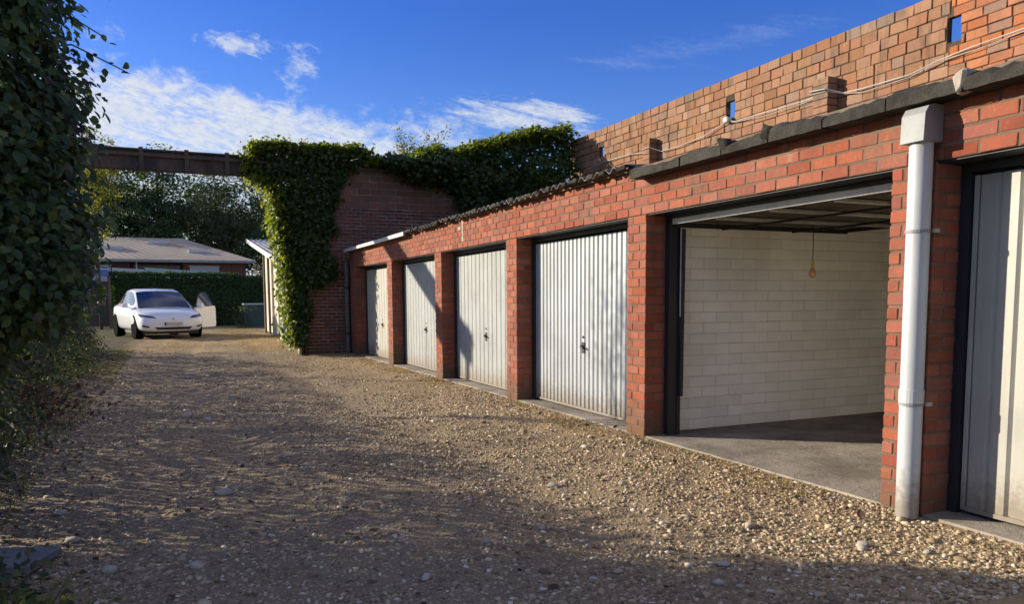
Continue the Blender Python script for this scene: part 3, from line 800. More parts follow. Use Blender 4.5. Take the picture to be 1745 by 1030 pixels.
def twigs(name, segs, m_, parent, seg=5):
    if len(segs) < 4:
        for pts, r0, r1 in segs:
            k = len(pts); MB().tube(pts, [r0+(r1-r0)*i/(k-1) for i in range(k)], seg).build(name, m_, parent, smooth=True)
        return
    mb = MB()
    for pts, r0, r1 in segs:
        k = len(pts); mb.tube(pts, [r0+(r1-r0)*i/(k-1) for i in range(k)], seg)
    return tag(mb.build(name, m_, parent, smooth=True), kind='stuff')

# the big leafy shrub close on the left
big = empty('leafy_shrub', (-1.3, 4.2, 0)); tag(big, 'tall dense dark shrub with broad leaves filling the left edge', 'shrub')
inv = Matrix.Translation((1.3, -4.75, 0))
def local(P, o): return np.asarray(P)-np.array(o.location)
def shrub_edge(y, z): return -.088*y-.03-np.maximum(0, 1.22-z)*1.1+.10*(vnoise(z*2.2+5, y*2.0)-.5)*2+.07*np.exp(-((z-1.5)/.4)**2)
C = []
while len(C) < 900:
    y = rng.uniform(3.95, 4.9); z = rng.uniform(.05, 3.9); e = float(shrub_edge(y, z)); x = e-.09-abs(rng.normal())*.45
    if x < -2.6: continue
    C.append((x, y, z))
C = np.array(C)
P, D_ = clumps(C, 64, .19, .9); dens = np.where(P[:, 2] > 2.3, .75, 1.0); keep = rng.random(len(P)) < dens
P, D_ = P[keep], D_[keep]
Nn = D_*.5+np.array([.35, -.45, .55])+rng.normal(size=P.shape)*.35
half = rng.random(len(P)) < .7
leaves('foliage', local(P[half], big), Nn[half], rng.uniform(.032, .070, half.sum()), OVAL, 'leaf_shrub', big, .8)
leaves('foliage', local(P[~half], big), Nn[~half], rng.uniform(.030, .058, (~half).sum()), LOBED, 'leaf_shrub', big, .7)
C2 = np.array([(float(shrub_edge(y, z))-.02, y, z) for y, z in zip(rng.uniform(4.3, 4.75, 26), rng.uniform(1.75, 2.25, 26))])
P, D_ = clumps(C2[C2[:, 2] < 2.5], 9, .16); P = P[::2]-np.array([.20, 0, 0]); D_ = D_[::2]
leaves('withered_leaves', local(P, big), D_+np.array([.2, -.4, .3]), rng.uniform(.05, .085, len(P)), LEAF, 'leaf_dead', big, .9)
sg = []
for i in range(16):                                 # stems and the sprays that stick out against the sky
    y = rng.uniform(3.7, 4.6); x0 = -1.5+J(.35); z1 = rng.uniform(2.2, 4.0); e = float(shrub_edge(y, z1))
    sg.append(([(x0, y+J(.2), 0), (x0+.2, y, z1*.5), (e-.15, y, z1)], .022, .006))
SP = []
for z in (1.95, 2.25, 2.45, 2.62, 2.72, 2.86, 2.98, 3.1):
    y = rng.uniform(4.1, 4.6); e = float(shrub_edge(y, z)); L = rng.uniform(.10, .20)
    tip = (e+L, y-.05, z+rng.uniform(-.12, .10)); sg.append(([(e-.35, y, z-.04), (e-.05, y, z+.03), tip], .006, .003))
    for t in np.linspace(0, 1, 9): SP.append((e-.1+t*(L+.12), y+J(.04), z+.02+J(.04)+t*(tip[2]-z)))
twigs('stem', [([tuple(np.array(p)-np.array(big.location)) for p in pts], a, b) for pts, a, b in sg], 'bark', big)
SP = np.array(SP); leaves('spray', local(SP, big), np.array([.2, -.6, .5])+rng.normal(size=SP.shape)*.4, rng.uniform(.035, .06, len(SP)), OVAL, 'leaf_shrub', big, .9)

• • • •

STATED PROBLEM → Set the lines above down again, word for word, from the first through the one containing "parent, smooth=True), kind='stuff')"; pictures excluded.

TASK ANSWER →
Continue the Blender Python script for this scene: part 3, from line 800. More parts follow. Use Blender 4.5. Take the picture to be 1745 by 1030 pixels.
def twigs(name, segs, m_, parent, seg=5):
    if len(segs) < 4:
        for pts, r0, r1 in segs:
            k = len(pts); MB().tube(pts, [r0+(r1-r0)*i/(k-1) for i in range(k)], seg).build(name, m_, parent, smooth=True)
        return
    mb = MB()
    for pts, r0, r1 in segs:
        k = len(pts); mb.tube(pts, [r0+(r1-r0)*i/(k-1) for i in range(k)], seg)
    return tag(mb.build(name, m_, parent, smooth=True), kind='stuff')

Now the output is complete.